Growth Mindset Passion Risk & Resilience

Go Out on a Limb

René Lacerte

04.12.22

Rene has a magnet on his fridge that reads, “Go out on the limb, it’s where the fruit is.” Running a business comes with its inherent successes and challenges, but you don’t get that ripe fruit unless you go out on a limb. But what happens when the branch breaks? Rene says that’s okay – his motivation is knowing his idea will ultimately have a positive impact on people’s lives.

Summary:

Rene has a magnet on his fridge that reads, “Go out on the limb, it’s where the fruit is.” Running a business comes with its inherent successes and challenges, but you don’t get that ripe fruit unless you go out on a limb. But what happens when the branch breaks? Rene says that’s okay – his motivation is knowing his idea will ultimately have a positive impact on people’s lives.

Thuy

What have been three career defining moments for you? And how have those shaped your approach to leadership?
René_Lacerte

René Lacerte

I would say, probably the first was leaving Intuit and starting Pay Cycle. And I think the defining moment there was getting back to my roots of entrepreneurship, knowing what was in store, what was in front, the hard work. One of the conversations I’ve had with my mom— this is probably 10 years ago, so maybe a dozen years after I’d started, Pay Cycle. I’m driving home and like hey mom, and we’re talking, I was saying something about how hard it was whatever. And she said, “Yeah, if your dad and I’d ever known how hard every business was, I don’t think we ever would have started any of them.”

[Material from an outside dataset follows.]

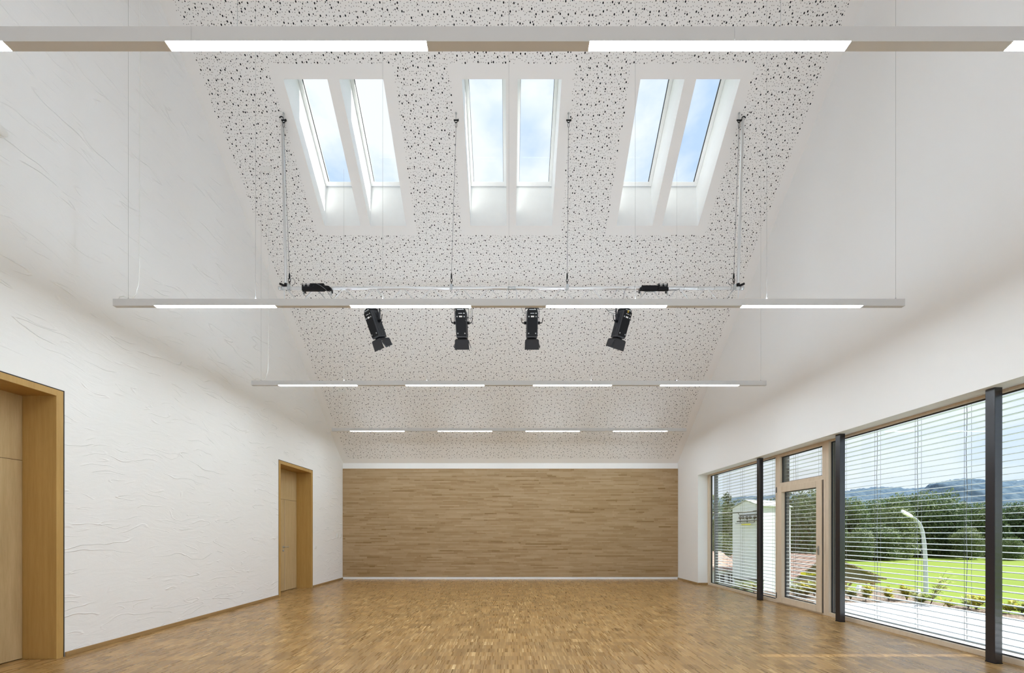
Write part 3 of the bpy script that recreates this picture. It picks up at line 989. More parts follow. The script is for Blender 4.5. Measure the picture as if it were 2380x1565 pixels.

And I said, “Yep, but if you knew how great it was to make a difference in somebody’s life, you would have started them faster.” And she said, “Exactly.” And that’s the challenge of being an entrepreneur, because when you get started, you don’t have any of that taste of victory, so to speak, you don’t know the impact you’re going to have, all you have is the burden of slogging it out. And so I would say, starting a company and taking that risk, and finding out that it was okay. I have a magnet on the fridge downstairs that says, “Go out on the limb, it’s where the fruit is.” And I think we always forget that, you don’t get that fruit – and if you think about being in nature – you don’t get the ripe fruit unless you’re willing to go on the limb, sometimes the branch breaks, and that’s okay.

So, I think that was the first career-defining moment for me. I would say the next moment was that lesson in accountability that we talked about, it with the financial crisis in 2008. The way that we had that conversation with the company is, I did not give everybody the Sequoia deck. But I did go to the whiteboard – we had a massive whiteboard – and I drew all the charts that were up there. I talked about the economic situation, what was happening, what this meant. I talked about the data that was out there suggesting that capital was drying up. And I said, “And so we have a decision to make to keep the company alive, we’re out of cash, and we got to do something.”

So, everybody in the company got to hear my perspective before a decision was made. And then we broke up individually to talk to each individual in the company, about what the decision was and the impact for them. Everybody got a copy of the book, Who Moved My Cheese. As a way to just…

Thuy

That’s a good book.
René_Lacerte

René Lacerte

Yeah, it’s a good book, as a way to say, things change, and it’s time to embrace and see what happens next for you and for us and we’ve stayed in touch with many. And I think the learning there was, when you’re accountable, you are vulnerable and you’re human, and you lead the team with that. The team understood, the people that had to go that day, the 11 employees that left, we went from 26 down to 15. The 11 that left, it was a sad day, but it was a sad day for the other 15, but everybody understood and everybody respected the decision.